Evidente que o divórcio foi uma conquista. E é um ótimo ingrediente à família. Ninguém é mais obrigado a ficar com ninguém. Ninguém é mais obrigado a permanecer em relações abusivas. Por isso, cada um deve cuidar da felicidade do outro para que continuem querendo estar juntos e façam a família toda feliz. E, se em um determinado momento a situação for realmente insustentável, que se separem, mas que continuem sendo bons pais e boas mães para seus filhos construindo uma relação, no mínimo, respeitosa.
No escritório tive um caso bem complicado, com muitos processos e muita briga. Depois de um tempo, os nervos já acalmados, um dos três filhos do casal estava com um problema na escola. Foi um motivo para os pais conversarem com civilidade, e ao final da conversa por telefone, a mãe manda um beijo para o ex-marido.
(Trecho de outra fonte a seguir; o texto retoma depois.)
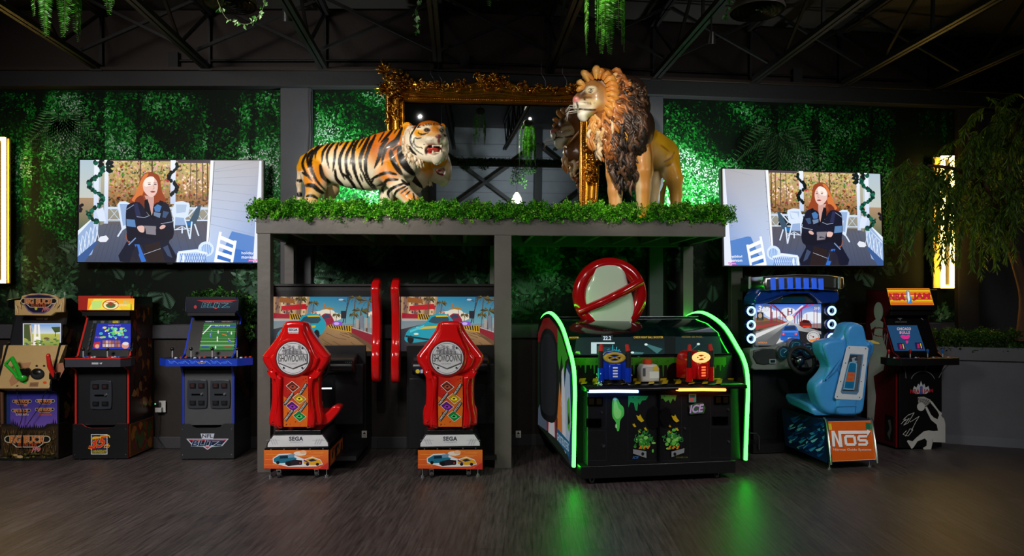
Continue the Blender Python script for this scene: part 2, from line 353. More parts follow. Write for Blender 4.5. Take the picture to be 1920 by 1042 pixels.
# murals: a jungle printed on the wall, leaf by leaf
def mural(name, label, x0, x1, z0, z1, seed, n, trunks, palms=()):
    rg = np.random.default_rng(seed); U = Vector((1, 0, 0)); sl = TR if x0 >= XB else 0.
    def on(x, z, k=0.): return (x, wall_y(x)-.012-k, z)
    Vs, Fs, Cs = [], [], []; cnt = 0
    def push(v, f, c):
        nonlocal cnt
        Vs.append(v); Fs.append(f+cnt); Cs.append(c); cnt += len(v)
    xs = [x0]+([XB] if x0 < XB < x1 else [])+[x1]
    v = np.array([on(x, z) for x in xs for z in (z0, z1)]); fs = []
    for i in range(len(xs)-1): fs += [(2*i, 2*i+2, 2*i+3), (2*i, 2*i+3, 2*i+1)]
    push(v, np.array(fs), np.array([lin((5, 12, 7))]*len(v)))
    under = True
    for tx, tw, tc, lean in trunks:
        p = [];  K = 10
        for i in range(K+1):
            z = z0+(z1-z0)*i/K; xx = tx+lean*i/K+.02*math.sin(i*1.7+tx*9)
            for sg in (-1, 1): p.append(on(min(max(xx+sg*tw/2, x0), x1), z, .0004))
        push(np.array(p), np.array([q for i in range(K) for q in ((2*i, 2*i+1, 2*i+3), (2*i, 2*i+3, 2*i+2))]), np.array([lin(tc)]*len(p)))
    ph = rg.uniform(0, 6.28, 12)
    def field(x, z, s):
        return (np.sin(x*2.3*s+ph[0]+1.3*np.sin(z*1.9*s+ph[1]))+np.sin(z*3.1*s+ph[2]+1.1*np.sin(x*2.7*s+ph[3]))+np.sin((x+z)*4.7*s+ph[4])*.6)/2.6
    gx_ = np.arange(x0, x1+.001, (x1-x0)/round((x1-x0)/.016)); gz_ = np.linspace(z0, z1, 150); GX, GZ = [q.ravel() for q in np.meshgrid(gx_, gz_, indexing='ij')]; nz_ = len(gz_)
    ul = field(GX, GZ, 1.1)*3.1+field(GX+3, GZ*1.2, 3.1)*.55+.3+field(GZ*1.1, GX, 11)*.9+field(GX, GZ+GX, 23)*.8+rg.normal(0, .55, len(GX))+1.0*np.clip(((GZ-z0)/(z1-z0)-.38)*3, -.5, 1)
    for tx, tw, tc, lean in trunks: ul -= (np.abs(GX-tx-lean*(GZ-z0)/(z1-z0)) < tw*.5)*9
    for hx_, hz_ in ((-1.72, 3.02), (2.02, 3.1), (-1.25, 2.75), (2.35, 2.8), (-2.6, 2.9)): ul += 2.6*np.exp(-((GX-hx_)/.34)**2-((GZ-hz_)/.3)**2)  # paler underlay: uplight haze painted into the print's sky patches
    pal = np.array([lin(c) for c in [(6, 22, 9), (8, 46, 14), (12, 88, 26), (24, 136, 42), (70, 186, 80), (168, 216, 186), (222, 236, 230)]])
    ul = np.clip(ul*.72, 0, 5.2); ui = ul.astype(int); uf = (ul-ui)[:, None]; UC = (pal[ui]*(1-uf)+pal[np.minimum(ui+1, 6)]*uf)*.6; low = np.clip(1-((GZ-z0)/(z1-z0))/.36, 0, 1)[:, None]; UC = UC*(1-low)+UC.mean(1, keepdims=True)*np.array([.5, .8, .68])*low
    ii = np.arange(len(GX)).reshape(len(gx_), nz_); q0, q1, q2, q3 = ii[:-1, :-1].ravel(), ii[1:, :-1].ravel(), ii[1:, 1:].ravel(), ii[:-1, 1:].ravel()
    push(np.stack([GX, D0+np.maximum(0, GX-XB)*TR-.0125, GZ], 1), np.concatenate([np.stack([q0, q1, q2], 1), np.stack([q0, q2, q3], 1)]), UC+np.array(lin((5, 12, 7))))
    X = rg.uniform(x0+.02, x1-.02, n); Z = rg.uniform(z0+.02, z1-.02, n)
    zt = (Z-z0)/(z1-z0); fb = field(X, Z, 1.1)*1.0+field(X+3, Z*1.2, 3.1)*.55
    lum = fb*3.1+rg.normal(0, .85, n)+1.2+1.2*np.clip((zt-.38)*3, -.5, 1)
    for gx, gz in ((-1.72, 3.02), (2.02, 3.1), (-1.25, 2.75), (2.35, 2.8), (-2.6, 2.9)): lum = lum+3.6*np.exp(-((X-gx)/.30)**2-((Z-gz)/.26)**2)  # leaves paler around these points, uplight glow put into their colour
    dark = np.zeros(n)
    for tx, tw, tc, lean in trunks: dark += (np.abs(X-tx-lean*zt) < tw*.5)*rg.uniform(1.2, 3.6, n)
    lum = np.clip(lum-dark, 0, 5.99); 
    keep = (lum > .25); X, Z, zt, lum = X[keep], Z[keep], zt[keep], lum[keep]; m = len(X)
    sz = rg.uniform(.014, .044, m)*(1+.9*(zt < .35)); sz[lum > 4.6] *= .62
    ang = rg.normal(0, 1.1, m)+np.where(zt > .4, -1.2, .6); asp = rg.uniform(.28, .6, m)
    i0 = lum.astype(int); fr = (lum-i0)[:, None]; C = pal[i0]*(1-fr)+pal[np.minimum(i0+1, 6)]*fr
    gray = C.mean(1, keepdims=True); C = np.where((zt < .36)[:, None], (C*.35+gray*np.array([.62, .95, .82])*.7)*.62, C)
    order = np.argsort(lum+rg.normal(0, .8, m)); K = np.empty(m); K[order] = np.linspace(.0006, .0042, m)
    ca, sa = np.cos(ang), np.sin(ang); pts = []
    for lx, ly in ((0, 0), (.35, .5), (.75, .34), (1, 0), (.7, -.36), (.3, -.5)):
        a = lx*sz; b = ly*sz*asp; px = np.clip(X+a*ca-b*sa, x0, x1); pz = np.clip(Z+a*sa+b*ca, z0, z1)
        pts.append(np.stack([px, D0+np.maximum(0, px-XB)*TR-.012-K, pz], 1))
    v = np.stack(pts, 1).reshape(-1, 3); i = np.arange(m)*6
    f = np.concatenate([np.stack([i, i+a, i+b], 1) for a, b in ((1, 2), (2, 3), (3, 4), (4, 5))])
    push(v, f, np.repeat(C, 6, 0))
    # palm and fern fronds of the undergrowth
    fr_ = []
    for _ in range(int((x1-x0)*9)): fr_.append((rg.uniform(x0+.15, x1-.15), z0+rg.uniform(.02, .30)*(z1-z0), rg.uniform(0.2, 2.9), rg.uniform(.18, .34), (lambda g: (84*g, 120*g, 98*g))(rg.uniform(.4, 1)), .05))
    for px_, pz_, s_ in palms:
        for k in range(13): fr_.append((px_, pz_, -.5-2.1*k/12+rg.uniform(-.05, .05), s_*rg.uniform(.8, 1.1), (34, 74, 40) if k % 3 else (96, 150, 96), .03))
    for fx, fz, a, L, c, wd in fr_:
        Q = []; g = []; nb = 12
        for k in range(nb):
            t = .15+.85*k/nb; bx = fx+math.cos(a)*L*t; bz = fz+math.sin(a)*L*t-.25*L*t*t
            for sg in (-1, 1):
                aa = a+sg*.75-.3*t; l2 = L*.42*(1-t*.75); ex = bx+math.cos(aa)*l2; ez = bz+math.sin(aa)*l2
                nx, nz = -math.sin(aa)*l2*wd*1.6, math.cos(aa)*l2*wd*1.6; mx_, mz_ = (bx+ex)/2, (bz+ez)/2; j = len(Q)
                for x_, z_ in ((bx, bz), (mx_+nx, mz_+nz), (ex, ez), (mx_-nx, mz_-nz)): Q.append(on(min(max(x_, x0), x1), min(max(z_, z0), z1), .0046))
                g += [(j, j+1, j+2), (j, j+2, j+3)]
        push(np.array(Q), np.array(g), np.array([lin(c)]*len(Q)))
    o = mesh_np(name, np.concatenate(Vs), np.concatenate(Fs), np.concatenate(Cs), MAT_MURAL); return tag(o, label, 'mural')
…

A filha, de lágrimas nos olhos, após ser testemunha sentimental de anos de litígio, pergunta aliviada: “Mãe, você mandou um beijo para o papai?!”.
Dito isso, importante saber que o divórcio termina o casamento (Eros), mas não põe fim necessariamente à amizade (Philia) nem muito menos à família (Storgè) e menos ainda, a Ágape que representa o nosso amor e responsabilidade pela própria humanidade.